A Nigerian journalist and former United Nations employee was busted for robbing four Manhattan banks — all during his lunch hour, authorities said.
According to New York Post, Abdullahi Shuaibu, 53, was picked up by cops on Monday and hit with two counts of robbery and two counts of attempted robbery for the crimes committed during his two-month spree.
All four banks are within walking distance of his office at the Foreign Press Center inside the US Mission to the United Nations, which is across the street from the UN building.
The Nigerian native works as a journalist for an African news agency, police said.
Authorities were led to the thief after a retired police officer who works as a guard at the US Permanent Mission to the UN recognized Shuaibu from a surveillance image previously released by the NYPD.
“It wasn’t hard [to recognize him],” the guard told The Post. “He comes in and out of here every day.”
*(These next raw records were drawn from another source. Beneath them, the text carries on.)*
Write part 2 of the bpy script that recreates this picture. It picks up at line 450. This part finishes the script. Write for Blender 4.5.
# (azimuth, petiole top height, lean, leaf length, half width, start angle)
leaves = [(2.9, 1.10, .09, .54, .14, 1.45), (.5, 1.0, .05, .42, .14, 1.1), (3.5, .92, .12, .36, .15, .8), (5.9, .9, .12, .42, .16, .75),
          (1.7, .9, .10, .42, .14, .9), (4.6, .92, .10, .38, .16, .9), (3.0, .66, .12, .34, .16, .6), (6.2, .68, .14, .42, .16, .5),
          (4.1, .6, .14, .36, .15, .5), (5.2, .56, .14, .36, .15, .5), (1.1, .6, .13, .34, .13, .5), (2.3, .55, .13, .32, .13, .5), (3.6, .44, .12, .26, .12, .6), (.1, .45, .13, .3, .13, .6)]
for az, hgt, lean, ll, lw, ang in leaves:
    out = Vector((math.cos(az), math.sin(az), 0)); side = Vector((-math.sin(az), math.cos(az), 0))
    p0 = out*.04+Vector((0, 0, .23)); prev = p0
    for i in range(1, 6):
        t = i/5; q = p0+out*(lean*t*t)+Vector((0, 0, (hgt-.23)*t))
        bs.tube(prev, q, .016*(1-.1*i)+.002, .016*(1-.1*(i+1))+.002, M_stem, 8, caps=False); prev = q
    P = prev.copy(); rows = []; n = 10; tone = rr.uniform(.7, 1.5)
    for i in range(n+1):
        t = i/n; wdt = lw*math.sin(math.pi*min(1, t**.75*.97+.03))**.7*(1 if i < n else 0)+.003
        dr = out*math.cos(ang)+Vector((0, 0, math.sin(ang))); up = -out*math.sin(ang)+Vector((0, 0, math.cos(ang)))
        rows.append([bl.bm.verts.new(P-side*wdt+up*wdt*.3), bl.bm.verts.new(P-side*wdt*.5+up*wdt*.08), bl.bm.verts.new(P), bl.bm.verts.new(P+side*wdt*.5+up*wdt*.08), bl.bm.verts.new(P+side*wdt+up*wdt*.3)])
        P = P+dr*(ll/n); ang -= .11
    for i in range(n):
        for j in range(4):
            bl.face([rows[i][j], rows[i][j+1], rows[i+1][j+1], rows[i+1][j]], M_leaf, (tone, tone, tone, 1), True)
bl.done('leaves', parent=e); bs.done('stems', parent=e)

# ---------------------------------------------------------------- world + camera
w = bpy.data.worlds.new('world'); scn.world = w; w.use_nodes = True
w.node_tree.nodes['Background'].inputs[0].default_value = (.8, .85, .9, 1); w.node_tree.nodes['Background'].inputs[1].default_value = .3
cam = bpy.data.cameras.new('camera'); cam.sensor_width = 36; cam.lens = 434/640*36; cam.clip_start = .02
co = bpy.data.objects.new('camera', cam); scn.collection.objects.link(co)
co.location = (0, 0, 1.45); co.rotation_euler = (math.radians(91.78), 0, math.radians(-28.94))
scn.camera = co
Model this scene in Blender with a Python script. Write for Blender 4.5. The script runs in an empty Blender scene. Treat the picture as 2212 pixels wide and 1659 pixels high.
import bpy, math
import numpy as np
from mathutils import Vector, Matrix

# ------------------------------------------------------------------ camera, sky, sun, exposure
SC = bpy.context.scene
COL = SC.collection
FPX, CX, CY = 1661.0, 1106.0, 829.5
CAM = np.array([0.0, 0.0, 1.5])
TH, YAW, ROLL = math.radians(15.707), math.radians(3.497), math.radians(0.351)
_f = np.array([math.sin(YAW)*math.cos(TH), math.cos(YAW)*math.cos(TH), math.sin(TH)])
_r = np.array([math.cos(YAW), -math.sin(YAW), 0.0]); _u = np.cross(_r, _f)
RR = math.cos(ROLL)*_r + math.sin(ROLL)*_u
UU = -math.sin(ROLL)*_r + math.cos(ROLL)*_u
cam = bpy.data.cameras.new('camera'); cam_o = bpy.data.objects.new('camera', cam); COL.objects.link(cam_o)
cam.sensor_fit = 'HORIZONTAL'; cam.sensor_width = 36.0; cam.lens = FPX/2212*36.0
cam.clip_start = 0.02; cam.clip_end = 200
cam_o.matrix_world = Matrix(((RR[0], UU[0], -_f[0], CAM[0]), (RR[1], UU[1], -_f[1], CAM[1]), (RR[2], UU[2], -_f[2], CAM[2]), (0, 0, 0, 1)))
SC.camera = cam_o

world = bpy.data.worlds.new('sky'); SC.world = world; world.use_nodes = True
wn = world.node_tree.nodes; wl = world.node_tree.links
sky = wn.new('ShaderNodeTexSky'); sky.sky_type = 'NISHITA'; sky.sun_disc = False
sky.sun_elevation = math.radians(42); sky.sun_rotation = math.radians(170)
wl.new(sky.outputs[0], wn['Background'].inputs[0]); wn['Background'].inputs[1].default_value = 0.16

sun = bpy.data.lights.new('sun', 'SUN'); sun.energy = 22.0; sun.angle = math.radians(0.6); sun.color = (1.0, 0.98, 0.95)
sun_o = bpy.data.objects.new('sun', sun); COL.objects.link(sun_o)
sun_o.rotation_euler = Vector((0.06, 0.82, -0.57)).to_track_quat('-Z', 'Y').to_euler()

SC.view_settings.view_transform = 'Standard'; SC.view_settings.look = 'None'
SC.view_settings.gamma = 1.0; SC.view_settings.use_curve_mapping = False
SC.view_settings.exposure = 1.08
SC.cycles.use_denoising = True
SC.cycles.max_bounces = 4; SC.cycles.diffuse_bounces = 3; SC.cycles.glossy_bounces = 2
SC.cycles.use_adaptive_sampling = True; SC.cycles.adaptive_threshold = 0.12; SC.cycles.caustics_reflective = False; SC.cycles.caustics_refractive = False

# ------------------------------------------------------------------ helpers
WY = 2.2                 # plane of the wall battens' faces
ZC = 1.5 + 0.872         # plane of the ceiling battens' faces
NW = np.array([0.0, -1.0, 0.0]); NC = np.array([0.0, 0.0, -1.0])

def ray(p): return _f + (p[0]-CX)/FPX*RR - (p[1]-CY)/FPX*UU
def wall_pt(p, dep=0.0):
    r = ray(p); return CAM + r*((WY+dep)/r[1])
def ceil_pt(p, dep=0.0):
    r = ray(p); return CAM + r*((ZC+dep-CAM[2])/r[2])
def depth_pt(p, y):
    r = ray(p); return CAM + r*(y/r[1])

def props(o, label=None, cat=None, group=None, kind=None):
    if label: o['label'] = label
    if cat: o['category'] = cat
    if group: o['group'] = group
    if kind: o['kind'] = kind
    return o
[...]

In the first incident, Shuaibu walked into a Santander Bank on Madison Ave. near E. 43rd St. on February 27 and told the teller he had a gun.
The bank employee complied and handed Shuaibu an unknown sum of money.
He hit two more banks during the month of March, first striking out at a Bank of America on Third Ave. near E. 47th St. on the 13th.
He was successful in robbing a Santander Bank on Third Ave. and E. 63rd St. on the 27th.
During the most recent incident on Monday, Shuaibu walked into an HSBC on Third Ave. and E. 40th St. around 2:30pm and passed a note demanding cash to the teller.
The teller did not read the note and asked Shuaibu for identification.
He then instructed the employee to read the note, keeping his hand in his jacket pocket while simulating a gun, police said.
Police arrested him later in the day when he returned to the UN.
One of Shuaibu’s colleagues at the Foreign Press Center said they are “all in shock right now”.
A UN spokesman said Shuaibu worked briefly for the United Nations for a couple of months in the fall of 2013, but hasn’t had access to the facility since leaving in November of that year.
“[He] is not an employee of the United Nations nor is he an accredited journalist to the United Nations,” UN spokesman, Stephane Dujarric, said.
Shuaibu was an employee of the News Agency of Nigeria and served as its UN correspondent between 2006 and 2009.
The agency, however, terminated his appointment in April 2013 following his refusal to resume work in Nigeria at the expiration of duty tour and extended period, which he requested to enable him complete an academic programme.
The termination of appointment was formally conveyed to the UN.
Dujarric told NAN in New York that the suspect was also not accredited to the UN after NAN withdrew his accreditation.
Dujarric also said the suspect only worked as a contract staff for three months in Darfur and his contract was terminated in 2012.
However, Shuaibu on his LinkedIn page, describes himself as a “communications specialist at United Nations”.
Shuaibu attended Ahmadu Bello University between 1980 and 1985, where he studied International Relations.